The 70-year squeeze

1951 saw the worlds first commercial business application.

J Lyons and Co. automated valuation jobs, then payroll. Then a few other companies, who didn’t have computers, wanted to borrow their machine. So J Lyons established a ‘Bureau Services’ division (which could arguably be the earliest IT consulting company).

Since then, the 3rd Industrial Revolution has been in full-flow with a very prominent theme.

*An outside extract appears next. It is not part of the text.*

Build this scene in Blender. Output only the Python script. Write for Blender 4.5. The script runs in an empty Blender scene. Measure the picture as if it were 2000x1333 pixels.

The definition of standards:

  • 1956 – Software Engineering
  • 1957 – BCS
  • 1961 – TQM
  • 1963 – IEEE
  • 1969 – PMI
  • 1970 – Waterfall and Agile
  • 1978 – JAD
  • 1980 – SSADM
  • 1986 – Six Sigma
  • 1987 – ISO
  • 1988 – Spiral Model
  • 1989 – CMM
  • 1991 – RAD
  • 1992 – V-Model
  • 1996 – Prince 2, PMBOK and Scrum
  • 1997 – UML
  • 1998 – RUP
  • 2003 – Agile Alliance and IIBA
  • 2005 – BABOK

That’s our immediate past.

The 70-year squeeze of frameworks, methods, models, approaches, processes, notations, languages, and more. Relentless standards that draw lines in the organisation, best practices which work within these boundaries, and detailed procedures to follow along.

The space for creativity has been removed and how you do what you do is shaped for you, squarely.

You’re conditioned to think inside a box.